> [Work to be completed]: Starting at the top of the listing, extract every line up to and including the one with "C = sc.collection". Pictures stay out of the copy.

> [Source material]:
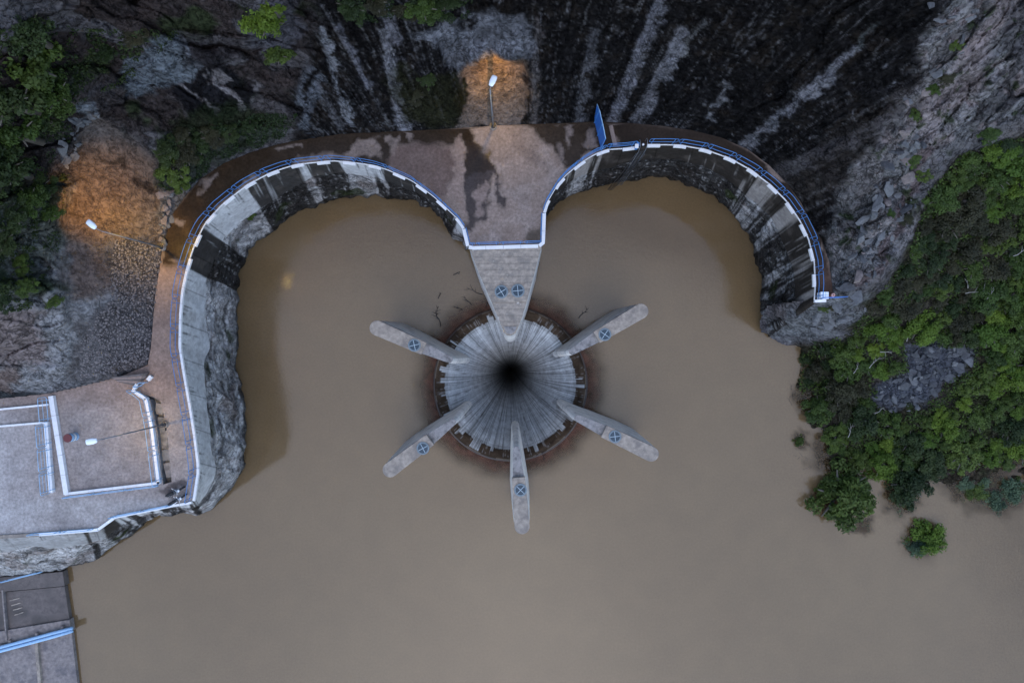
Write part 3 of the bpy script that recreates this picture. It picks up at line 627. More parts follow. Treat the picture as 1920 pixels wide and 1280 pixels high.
deck = link_mesh('concrete_deck', np_mesh('concrete_deck', np.c_[X_, Y_, 0*X_], df, D, {'wet': wet}), M['deck']); tag(deck, kind='structure')
# drain channel along the walkway (sunk 1.3 m)
ch = thing('drain_channel', 'sunken concrete drain channel between red walkway and white-kerbed terrace', 'channel')
cw = [P(x, y) for x, y in chan]; cf = [Vector((p.x, p.y, -.7)) for p in cw]
MB().add(cf, [tuple(range(len(cf)))]).build('channel_floor', M['chan'], ch)
MB().add(cw + cf, [(i, (i+1) % len(cw), len(cw)+(i+1) % len(cw), len(cw)+i) for i in range(len(cw))]).build('channel_side', M['chan'], ch)
for k in range(5):
    t = (k+.6)/5.4; a = Vector(cf[2]).lerp(cf[4], t); bb = Vector(cf[7]).lerp(cf[5], t)
    MB().box((a+bb)/2 + Vector((0,0,.12+.05*(k % 2))), (a-bb).length*.8, 1.0+.3*(k % 3), .3, a-bb).build('channel_slab', M['chan'] if k % 2 else M['pierlow'], ch)

# ------------------------------------------------------------------ basin walls (concrete over rock)
def interp_pairs(pairs, dens):
    a = np.array(pairs, float); s = np.r_[0, np.cumsum(np.hypot(*np.diff(a[:, :2], axis=0).T) + .35*np.hypot(*np.diff(a[:, 2:4], axis=0).T))]
    t = np.arange(0, s[-1], dens); cols = [np.interp(t, s, a[:, k]) for k in range(5)]
    ker = np.ones(5)/5
    for k in (2, 3):
        pd = np.pad(cols[k], 2, mode='edge'); cols[k] = np.convolve(pd, ker, 'valid')
    return t, cols
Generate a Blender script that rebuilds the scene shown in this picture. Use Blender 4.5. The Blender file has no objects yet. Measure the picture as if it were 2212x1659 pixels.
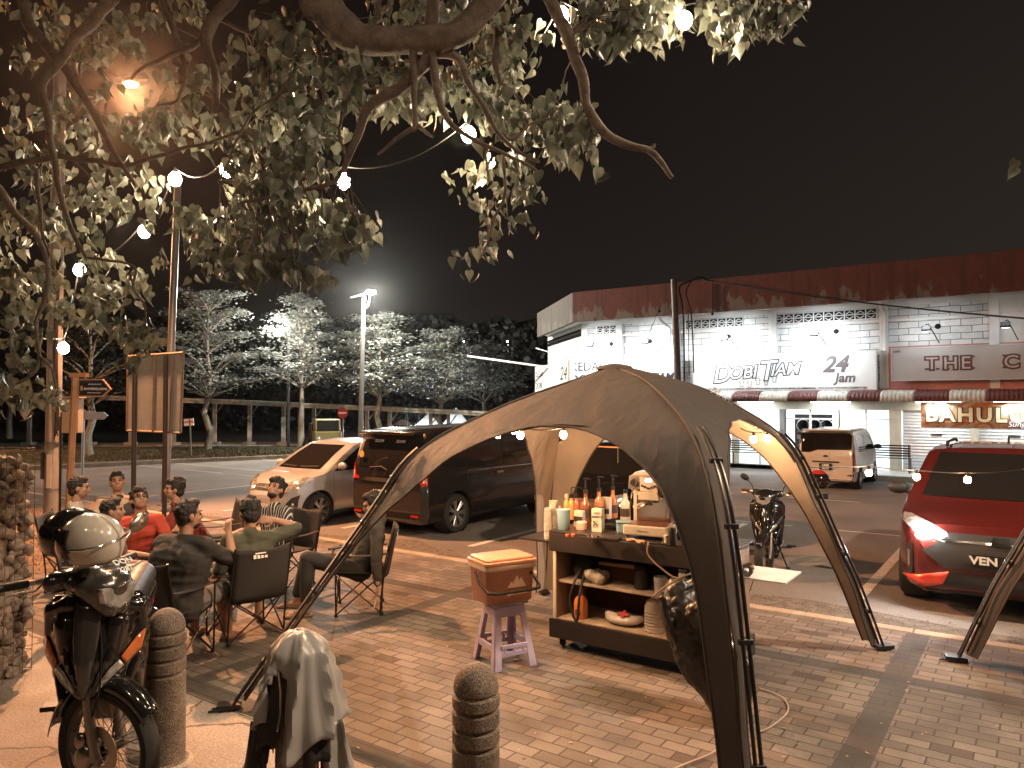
import bpy, bmesh, math, random
from mathutils import Vector, Matrix, Euler
from mathutils.bvhtree import BVHTree
from mathutils.noise import noise as pnoise
random.seed(7)
R = math.radians
sc = bpy.context.scene
C = sc.collection

# ------------------------------------------------------------------ camera
F = 1615.0 / 2212.0
CH = 2.2
PITCH = R(1.33)
cd = bpy.data.cameras.new("camera"); cam = bpy.data.objects.new("camera", cd); C.objects.link(cam)
cd.sensor_width = 36.0; cd.lens = 36.0 * F; cd.clip_end = 2000.0; cd.clip_start = 0.05
cam.location = (0, 0, CH); cam.rotation_euler = (R(90) + PITCH, 0, 0)
sc.camera = cam
sc.view_settings.view_transform = 'Standard'; sc.view_settings.look = 'None'
sc.view_settings.exposure = 1.08; sc.view_settings.gamma = 1.0
sc.cycles.use_denoising = True
sc.cycles.max_bounces = 6; sc.cycles.transparent_max_bounces = 10
sc.cycles.sample_clamp_indirect = 4.0; sc.cycles.caustics_reflective = False; sc.cycles.caustics_refractive = False

# ------------------------------------------------------------------ world: black-brown night sky, a little town glow low on the right
w = bpy.data.worlds.new("World"); sc.world = w; w.use_nodes = True
nt = w.node_tree; bgn = nt.nodes["Background"]
tc = nt.nodes.new("ShaderNodeTexCoord"); sx = nt.nodes.new("ShaderNodeSeparateXYZ")
nt.links.new(tc.outputs["Generated"], sx.inputs[0])
def wmath(op, a, b):
    n = nt.nodes.new("ShaderNodeMath"); n.operation = op
    for i, v in ((0, a), (1, b)):
        if isinstance(v, (int, float)): n.inputs[i].default_value = v
        else: nt.links.new(v, n.inputs[i])
    return n.outputs[0]
g1 = wmath('SUBTRACT', wmath('MULTIPLY', sx.outputs[0], 0.75), wmath('MULTIPLY', sx.outputs[2], 1.15))
g2 = wmath('ADD', g1, 0.45)
ramp = nt.nodes.new("ShaderNodeValToRGB")
ramp.color_ramp.elements[0].position = 0.0; ramp.color_ramp.elements[0].color = (0.0046, 0.0033, 0.0027, 1)
ramp.color_ramp.elements[1].position = 1.0; ramp.color_ramp.elements[1].color = (0.020, 0.0152, 0.0130, 1)
nt.links.new(g2, ramp.inputs[0]); nt.links.new(ramp.outputs[0], bgn.inputs[0]); bgn.inputs[1].default_value = 0.75

# ------------------------------------------------------------------ rays through picture points (picture 2212 wide), used to survey the place
def ray(px, py):
    d = Vector(((px - 1106.0) / 1615.0, 1.0, (829.5 - py) / 1615.0))
    return Matrix.Rotation(PITCH, 3, 'X') @ d
def G(px, py, z=0.0):
    d = ray(px, py); t = (z - CH) / d.z
    return Vector((d.x * t, d.y * t, z))
def AT(px, py, D):
    d = ray(px, py); t = D / d.y
    return Vector((d.x * t, D, CH + d.z * t))
ANG = math.atan2(-0.575, 0.818)
RV = Vector((math.cos(ANG), math.sin(ANG), 0)); NV = Vector((-math.sin(ANG), math.cos(ANG), 0))
def S(u, v, z=0.0): return RV * u + NV * v + Vector((0, 0, z))
def UV(p): return (p.dot(RV), p.dot(NV))
ROAD = -0.15

def light(name, kind, loc, power, col, size=0.1, target=None, spot=None, blend=0.5):
    ld = bpy.data.lights.new(name, kind); ld.energy = power; ld.color = col
    if kind == 'AREA': ld.size = size
    else: ld.shadow_soft_size = size
    if kind == 'SPOT': ld.spot_size = R(spot or 120); ld.spot_blend = blend
    o = bpy.data.objects.new(name, ld); C.objects.link(o); o.location = loc
    if target is not None:
        o.rotation_euler = (Vector(target) - Vector(loc)).to_track_quat('-Z', 'Y').to_euler()
    return o
SODIUM = (1.0, 0.43, 0.19); WARM = (1.0, 0.66, 0.38); COOL = (0.86, 0.95, 1.0)

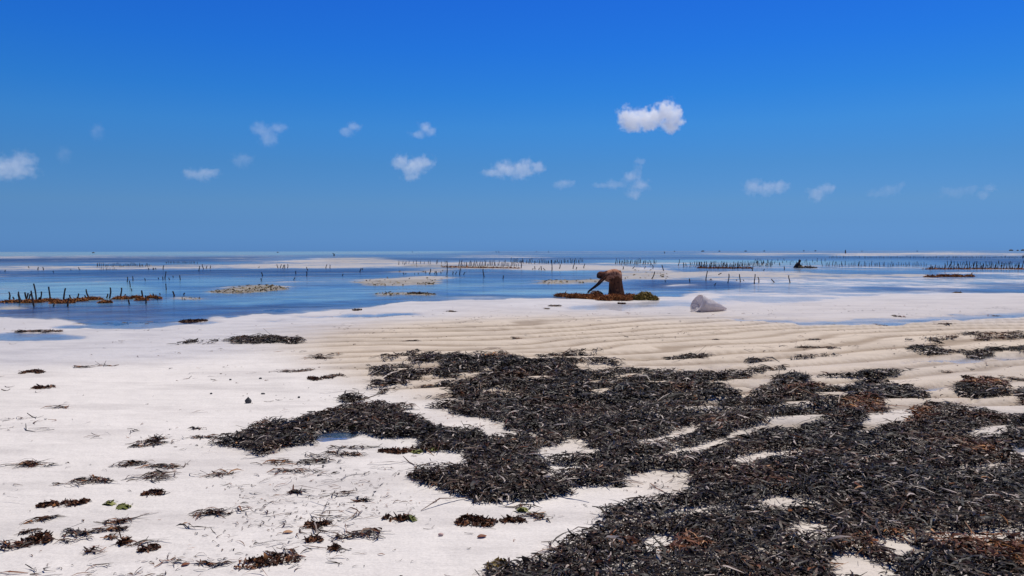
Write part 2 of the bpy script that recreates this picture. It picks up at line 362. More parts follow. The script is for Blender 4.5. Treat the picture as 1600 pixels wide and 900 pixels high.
for a in ((528,628,545,621,565,621,580,627,560,631,535,633), (640,566,700,559,760,556,800,557,780,561,700,564,650,570), (560,590,600,584,640,582,640,585,600,588), (565,609,600,603,640,601,630,605,600,608,575,612), (820,573,880,569,950,567,1010,566,950,571,880,574), (1090,590,1150,584,1230,581,1225,585,1150,589), (600,640,625,636,650,640,640,643,615,643), (592,562,620,556,655,552,660,555,630,559,600,563), (622,567,665,559,690,558,690,562,640,567), (540,578,600,575,650,571,650,575,600,578), (800,560,860,556,945,553,940,556,860,560), (1030,564,1060,560,1120,557,1116,560,1050,566),
          (1198,565,1250,561,1330,559,1330,561,1250,564), (1160,568,1180,565,1210,566,1180,572), (340,534,370,530,430,528,475,532,470,536,400,538), (250,540,300,535,345,532,345,535,300,538), (730,626,738,621,760,618,790,620,790,630,740,630)):
    ws(0.9, *a)
H = [(540,581,600,577,650,572.5,692,572,680,578,640,580.5,600,584), (556,598,575,602,620,601,660,596,715,591,740,587,766,582,768,586,740,592,715,597,690,599,660,601,625,607,590,613,556,614), (596,626,612,617,640,611,680,608,692,611,660,617,630,621,618,629,600,633),
     (560,625,600,622,640,627,680,628,742,619,742,623,690,630,660,635,640,635,615,637,595,630,560,635), (610,636,640,640,660,643,695,644,698,652,690,657,672,657,640,650,614,642), (755,617,802,614,802,618,760,621), (672,668,700,666,735,669,770,663,787,662,782,671,740,674,700,674), (742,680,770,679,802,679,802,685,760,687), (598,689,652,689,648,697,615,702,598,699),
     (1000,690,1040,684,1080,672,1090,676,1050,690,1010,698), (1130,720,1200,712,1260,708,1270,714,1190,722,1140,727), (1340,715,1420,706,1430,712,1360,722), (1480,735,1560,728,1600,730,1500,742), (1060,800,1130,795,1140,800,1080,808),
     (808,602,830,592,858,588,860,592,835,599), (884,606,920,598,970,592,1022,588,1020,592,970,598,910,604), (925,622,935,616,963,613,960,618,930,623), (1035,622,1085,619,1085,623,1035,625), (1080,638,1110,632,1140,632,1130,638,1085,641),
     (1152,632,1160,623,1172,622,1168,632), (1015,604,1050,600,1055,603,1020,607), (1108,604,1150,602,1190,597,1190,606,1140,611),
     (990,720,1030,714,1060,702,1110,692,1150,679,1190,671,1230,661,1262,654,1310,647,1318,652,1280,659,1250,671,1240,679,1210,677,1180,684,1130,697,1090,710,1070,713,1035,723,1000,723),
     (870,700,885,690,912,688,908,698,885,704), (840,712,850,702,880,704,930,708,925,715,880,713,850,718), (820,685,838,683,840,694,828,692), (850,733,870,731,908,734,905,738,860,740), (975,752,985,746,1030,743,1075,743,1078,757,1050,761,1010,760,985,755),
     (990,855,1010,845,1040,842,1070,847,1050,855,1020,867,1005,860), (1218,641,1235,630,1260,628,1275,630,1255,637,1240,641), (1275,625,1290,620,1335,622,1320,628), (1378,642,1390,633,1425,631,1445,635,1430,643,1400,648), (1330,681,1350,668,1362,656,1400,654,1424,656,1420,665,1380,669,1350,678),
     (1440,634,1490,628,1530,632,1580,630,1590,640,1575,650,1540,647,1500,642), (1505,681,1530,673,1560,668,1578,670,1560,679,1525,683), (1555,704,1580,698,1620,693,1700,688,1700,724,1610,720,1590,713), (1195,785,1220,783,1260,786,1285,789,1250,794,1225,799,1195,798),
     (1230,836,1255,821,1290,825,1305,833,1270,839), (1300,908,1306,872,1330,865,1360,875,1400,890,1412,908), (1375,847,1400,849,1430,857,1455,868,1440,873,1395,869,1380,862), (1452,838,1480,835,1560,835,1640,837,1640,844,1540,845,1470,844),
     (740,900,760,892,800,884,800,805,790,786,815,786,840,789,860,785,885,777,905,775,880,765,900,762,945,762,1000,764,1090,768,1080,775,1050,782,1000,790,960,797,930,806,940,815,912,815,930,822,918,838,880,850,855,850,890,858,870,868,840,875,800,885),
     (665,660,700,651,735,656,780,661,740,668,690,664), (640,622,690,611,722,606,735,609,700,615,660,622), (735,668,775,664,785,668,760,673), (745,681,780,678,800,681,780,686), (600,600,650,598,700,596,740,592,765,583,765,581,735,585,690,592,640,594,605,596), (660,575,686,572,684,575,664,577),
     (760,620,800,617,840,616,800,620), (650,580,640,586,610,588,620,582)]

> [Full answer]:
Write part 3 of the bpy script that recreates this picture. It picks up at line 627. More parts follow. Treat the picture as 1920 pixels wide and 1280 pixels high.
deck = link_mesh('concrete_deck', np_mesh('concrete_deck', np.c_[X_, Y_, 0*X_], df, D, {'wet': wet}), M['deck']); tag(deck, kind='structure')
# drain channel along the walkway (sunk 1.3 m)
ch = thing('drain_channel', 'sunken concrete drain channel between red walkway and white-kerbed terrace', 'channel')
cw = [P(x, y) for x, y in chan]; cf = [Vector((p.x, p.y, -.7)) for p in cw]
MB().add(cf, [tuple(range(len(cf)))]).build('channel_floor', M['chan'], ch)
MB().add(cw + cf, [(i, (i+1) % len(cw), len(cw)+(i+1) % len(cw), len(cw)+i) for i in range(len(cw))]).build('channel_side', M['chan'], ch)
for k in range(5):
    t = (k+.6)/5.4; a = Vector(cf[2]).lerp(cf[4], t); bb = Vector(cf[7]).lerp(cf[5], t)
    MB().box((a+bb)/2 + Vector((0,0,.12+.05*(k % 2))), (a-bb).length*.8, 1.0+.3*(k % 3), .3, a-bb).build('channel_slab', M['chan'] if k % 2 else M['pierlow'], ch)

# ------------------------------------------------------------------ basin walls (concrete over rock)
def interp_pairs(pairs, dens):
    a = np.array(pairs, float); s = np.r_[0, np.cumsum(np.hypot(*np.diff(a[:, :2], axis=0).T) + .35*np.hypot(*np.diff(a[:, 2:4], axis=0).T))]
    t = np.arange(0, s[-1], dens); cols = [np.interp(t, s, a[:, k]) for k in range(5)]
    ker = np.ones(5)/5
    for k in (2, 3):
        pd = np.pad(cols[k], 2, mode='edge'); cols[k] = np.convolve(pd, ker, 'valid')
    return t, cols
Generate a Blender script that rebuilds the scene shown in this picture. Use Blender 4.5. The Blender file has no objects yet. Measure the picture as if it were 2212x1659 pixels.
import bpy, bmesh, math, random
from mathutils import Vector, Matrix, Euler
from mathutils.bvhtree import BVHTree
from mathutils.noise import noise as pnoise
random.seed(7)
R = math.radians
sc = bpy.context.scene
C = sc.collection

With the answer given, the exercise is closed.